ショスタコーヴィチ『交響曲第8番』、そしてコンドラシン〜1943年と2023年の合せ鏡〜
年内最終営業日。
開店と同時にかけたのはショスタコーヴィチの『交響曲第8番』。
キリル・コンドラシンが指揮するモスクワ・フィルハーモニ―管弦楽団、1967年4月11日の録音。
何故、このレコードをターンテーブルに乗せたかと言えば・・・。
この交響曲は1943年11月に初演された。
時は第二次大戦中、スターリングラードの攻防戦で多くの犠牲者を出しながらも、ナチス・ドイツに勝利したソビエト。
前作第7番『レニングラード』同様、当局からは“勝利の交響曲”が期待されていたにもかかわらず、ショスタコーヴィチが作り上げたのは、暗く重く辛辣な音で覆われた悲痛な、解決と勝利には向わない作品だった。
当時、彼は戦争の悲惨さを伝える報道映画や拷問や処刑、大虐殺、そして都市の破壊を伝えるニュースを見るにつけ、その現実の厳しさに向き合い、その結果としてこの問題作を完成させた。
当然、当局や作曲家同盟はこれを良しとせず批判し、演奏禁止という裁定を下した。
そんな背景を持つ第8番の交響曲のことを思っていたら、こんな妄想、推理が頭をよぎった。
「2023年現在、もしショスタコーヴィチがこの曲を発表したら、ロシアのプーチンは激怒して演奏禁止にするのではなかろうか・・・」と。
戦況がロシア有利なように伝えられ、ウクライナへの支援疲れが伝えられるようになったこの年末、80年前と現在が合せ鏡になっているように思えてならない。

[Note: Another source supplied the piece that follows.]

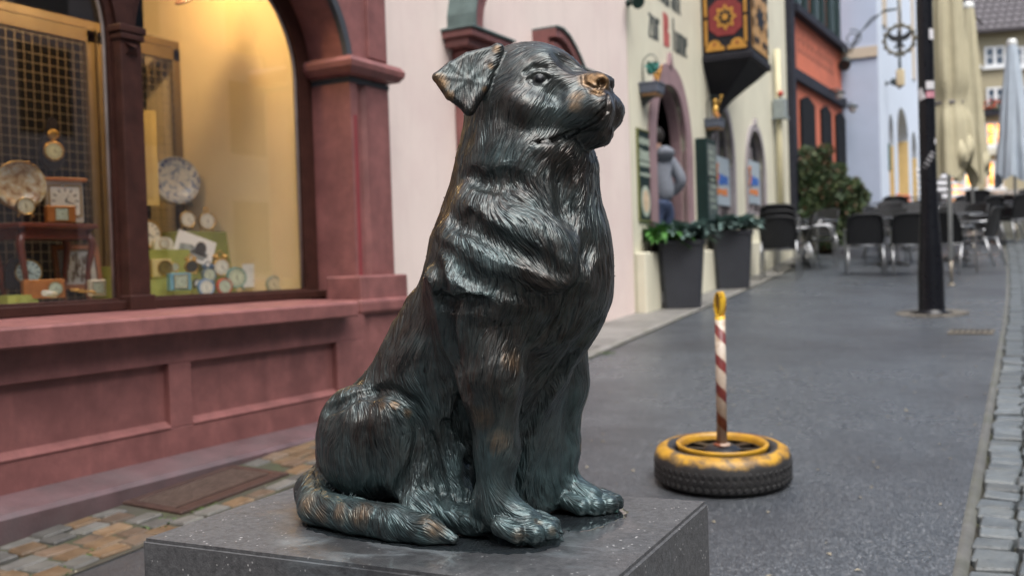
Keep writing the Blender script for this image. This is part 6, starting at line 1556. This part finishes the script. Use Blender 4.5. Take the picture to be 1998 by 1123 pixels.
# --- evergreen shrub in front of the orange house
def shrub(x, y, blobs, label, name='evergreen_shrub', n=9000, seed=4, mats=None):
    e = empty(name, (x, y, gz(x, y)), 0, label, 'shrub'); e.scale = (.9, .9, .97); rr = np.random.default_rng(seed)
    bl = np.array(blobs, float); wts = bl[:, 3] ** 2; wts /= wts.sum(); pick = rr.choice(len(bl), n, p=wts)
    dirs = rr.normal(size=(n, 3)); dirs /= np.linalg.norm(dirs, axis=1)[:, None]; rad = bl[pick, 3] * (.55 + .5 * rr.random(n) ** .6)
    C_ = bl[pick, :3] + dirs * rad[:, None] * np.array([1, 1, .9]); L = .03 + .05 * rr.random(n)
    t = dirs * .6 + rr.normal(size=(n, 3)) * .6 + np.array([0, 0, .3]); t /= np.linalg.norm(t, axis=1)[:, None]; s_ = np.cross(t, rr.normal(size=(n, 3))); s_ /= np.linalg.norm(s_, axis=1)[:, None]
    V = np.stack([C_ - t * L[:, None] * .6, C_ - s_ * L[:, None] * .38, C_ + t * L[:, None], C_ + s_ * L[:, None] * .38], 1)
    half = rr.random(n)
    for nm, m, sel in (('foliage', mats[0], half < .62), ('foliage', mats[1], (half >= .62) & (half < .9)), ('foliage', mats[2], half >= .9)):
        v = V[sel].reshape(-1, 3); me = bpy.data.meshes.new(nm); me.from_pydata(v.tolist(), [], np.arange(len(v)).reshape(-1, 4).tolist()); o = mesh_obj(nm, me, m, e); o['kind'] = 'stuff'
    mb = MB()
    for b_ in blobs: mb.tube([(b_[0] * .2, b_[1] * .2, 0), (b_[0] * .6, b_[1] * .6, b_[2] * .5), (b_[0], b_[1], b_[2])], [.04, .03, .01], 6)
    mb.build('stem', paint('bark', (.06, .04, .028), .9), e); return e
EV = [paint('evergreen', (.040, .072, .030), .6, .45, 5, bmp=0), paint('evergreen_light', (.085, .115, .045), .6, .4, 5, bmp=0), paint('evergreen_brown', (.13, .065, .035), .7, .4, 5, bmp=0)]
bx, by = -3.66, 18.35
shrub(bx, by, [(-.15, .0, 1.55, .36), (-.30, .1, 1.15, .40), (.20, .0, 1.10, .42), (.45, .1, .78, .34), (-.15, 0, .70, .42), (.15, -.1, .40, .35), (.0, .1, 1.35, .34), (.70, .2, .55, .26), (-.45, 0, 1.42, .18), (.08, 0, 1.86, .16), (-.28, 0, 1.84, .17), (.62, 0, 1.18, .18), (.34, 0, 1.5, .15), (-.5, 0, .95, .2)], 'tall dark evergreen shrub with brown patches against the orange house', n=15000, mats=EV)
x, y = gp(1672, 462); shrub(x, y, [(0, 0, .55, .30), (.1, 0, .85, .22), (-.12, 0, .3, .25)], 'small rounded green shrub right of the tall evergreen', n=3500, seed=9, mats=EV)
x, y = gp(1757, 440); e = empty('flower_pot', (x, y, gz(x, y)), 0, 'terracotta pot of orange flowers under the yellow arches', 'flower pot'); mb = MB(); mb.lathe([(0, 0), (.16, 0), (.22, .36), (.24, .36), (.24, .42), (.2, .42), (.19, .36)], n=16); mb.build('pot', paint('terracotta', (.34, .11, .05), .7), e)
mb = MB(); rr = random.Random(4)
for _ in range(40): mb.sphere((rr.uniform(-.22, .22), rr.uniform(-.22, .22), rr.uniform(.45, .72)), .055, 6, 4)
o = mb.build('blossom', paint('orange_blossom', (.50, .14, .05), .5, .4, 9, bmp=0), e); o['kind'] = 'stuff'

# --- person in the inn doorway, seen from behind
def person():
    r_ = ray(1286, 350); n_ = np.array(FN); q = CAMP + r_ * (((np.array(FP0) - .17 * n_ - CAMP) @ n_) / (r_ @ n_)); u0 = float((q - np.array(FP0)) @ np.array(FD)); zf = .90
    base = FPt(u0, zf, -.17); e = empty('person', base, 0, 'person in grey hooded jacket and blue jeans walking into the inn doorway', 'person')
    cam_dir = Vector((CAMP[0] - base.x, CAMP[1] - base.y, 0)).normalized(); fwd = Vector((-FN.x, -FN.y, 0)) * .6 - cam_dir * .55; fwd.normalize(); lat = Vector((fwd.y, -fwd.x, 0))
    def L(f, l, z): return fwd * f + lat * l + Vector((0, 0, z))
    def skin(name, verts, edges, radii, mat, root=0, sub=2):
        me = bpy.data.meshes.new(name); me.from_pydata([tuple(v) for v in verts], edges, []); o = mesh_obj(name, me, mat, e)
        md = o.modifiers.new('skin', 'SKIN'); md.use_smooth_shade = True
        me.skin_vertices.new() if not me.skin_vertices else None
        for i, r_ in enumerate(radii): me.skin_vertices[0].data[i].radius = (r_ if isinstance(r_, tuple) else (r_, r_))
        me.skin_vertices[0].data[root].use_root = True
        s_ = o.modifiers.new('sub', 'SUBSURF'); s_.levels = s_.render_levels = sub; return o
    SKIN = paint('skin_tone', (.42, .25, .18), .5, .08, 20, bmp=0); HOOD = paint('grey_hoodie', (.165, .182, .215), .85, .12, 18, bmp=.4, bscale=90); JEAN = paint('blue_jeans', (.03, .048, .10), .8, .2, 18, bmp=.3); HAIR = paint('dark_hair', (.02, .015, .012), .6, .3, 30, bmp=.3); SHOE = paint('dark_shoe', (.02, .02, .022), .5)
    # body: one figure from head to feet
    bv = [L(0, 0, .95), L(0, 0, 1.15), L(.01, 0, 1.38), L(.03, 0, 1.50), L(.06, 0, 1.60), L(.08, 0, 1.71), L(.0, .10, .90), L(.06, .105, .50), L(.0, .11, .10), L(.10, .12, .05), L(0, -.10, .90), L(-.05, -.105, .50), L(-.18, -.11, .14), L(-.09, -.12, .06),
          L(.02, .17, 1.43), L(-.06, .27, 1.18), L(.09, .22, 1.02), L(.16, .17, 1.0), L(.02, -.17, 1.43), L(-.06, -.27, 1.18), L(.09, -.22, 1.02), L(.16, -.17, 1.0)]
    be = [(0, 1), (1, 2), (2, 3), (3, 4), (4, 5), (0, 6), (6, 7), (7, 8), (8, 9), (0, 10), (10, 11), (11, 12), (12, 13), (2, 14), (14, 15), (15, 16), (16, 17), (2, 18), (18, 19), (19, 20), (20, 21)]
    br = [(.09, .07), (.09, .07), (.12, .09), .05, .08, .085, .085, .06, .045, .04, .085, .06, .045, .04, .06, .045, .038, .03, .06, .045, .038, .03]
    skin('body', bv, be, br, SKIN)
    skin('jeans', [L(0, 0, 1.0), L(0, 0, .93), L(0, .10, .86), L(.06, .105, .50), L(0, .11, .10), L(0, -.10, .86), L(-.05, -.105, .50), L(-.17, -.11, .16)], [(0, 1), (1, 2), (2, 3), (3, 4), (1, 5), (5, 6), (6, 7)], [(.175, .14), (.175, .14), .125, .09, .075, .125, .09, .075], JEAN)
    skin('hoodie', [L(0, 0, .90), L(0, 0, 1.12), L(.01, 0, 1.36), L(.03, 0, 1.49), L(.02, .18, 1.42), L(-.07, .29, 1.18), L(.08, .23, 1.03), L(.02, -.18, 1.42), L(-.07, -.29, 1.18), L(.08, -.23, 1.03)], [(0, 1), (1, 2), (2, 3), (2, 4), (4, 5), (5, 6), (2, 7), (7, 8), (8, 9)], [(.19, .15), (.19, .15), (.20, .155), (.10, .10), .09, .076, .064, .09, .076, .064], HOOD)
    mb = MB(); rows = []
    for j in range(7):
        t = j / 6; a0 = pi * (.10 + .9 * t); rows.append([L(-.06 - .05 * sin(a0) + .06 * cos(a) * -1 * 0 + .11 * math.cos(a) * .8 - .02, .125 * sin(a), 1.55 - .17 * t - .04 * math.cos(a)) * 1.0 for a in [2 * pi * i / 16 for i in range(16)]])
    for j, r_ in enumerate(rows):
        s_ = (.6, .8, .95, 1.0, .95, .8, .45)[j]; c = sum(r_, Vector()) / 16; rows[j] = [c + (v - c) * s_ for v in r_]
    mb.grid(rows, closed=True); mb.build('hood', HOOD, e)
    mb = MB(); mb.sphere(tuple(L(.055, 0, 1.715)), .108, 14, 10, (1, 1, 1.08)); mb.build('hair', HAIR, e)
    for s_, f, z in ((1, .05, .03), (-1, -.12, .07)):
        mb = MB(); c = L(f, .115 * s_, z); mb.box(c, (.27, .095, .075), rot=math.atan2(fwd.y, fwd.x), bev=.03); mb.build('shoe', SHOE, e)
    return e
person()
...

指揮しているコンドラシンは、史上初の『ショスタコーヴィチ交響曲全集』の録音を託されたソ連を代表する指揮者だった。
しかしそんなコンドラシンも1978年にオランダに亡命する。
彼のどんな思いが亡命という行動に駆り立てたのか、本人の口から公式に語られることはなかった。
そしてコンドラシンは1981年3月7日、アムステルダム・コンセルトヘボウ管弦楽団のコンサートを終えた後、心臓発作によってホテルで亡くなった。
享年67歳。
恐らく彼は音楽、そして芸術がイデオロギーによって雁字搦めにされたソビエトという国で、自らの音楽表現をすることに限界を感じたのだと思う。それほどまでに彼の音楽は広い視野に立ったユニバーサル・ミュージック、世界共通言語的な広さを持つに至ったのだ。
『交響曲第8番』は現在では、ショスタコーヴィチが高度な作曲技法を惜しみなくつぎ込んだ、戦争の悲惨さを伝える彼の代表作のひとつと評価されている。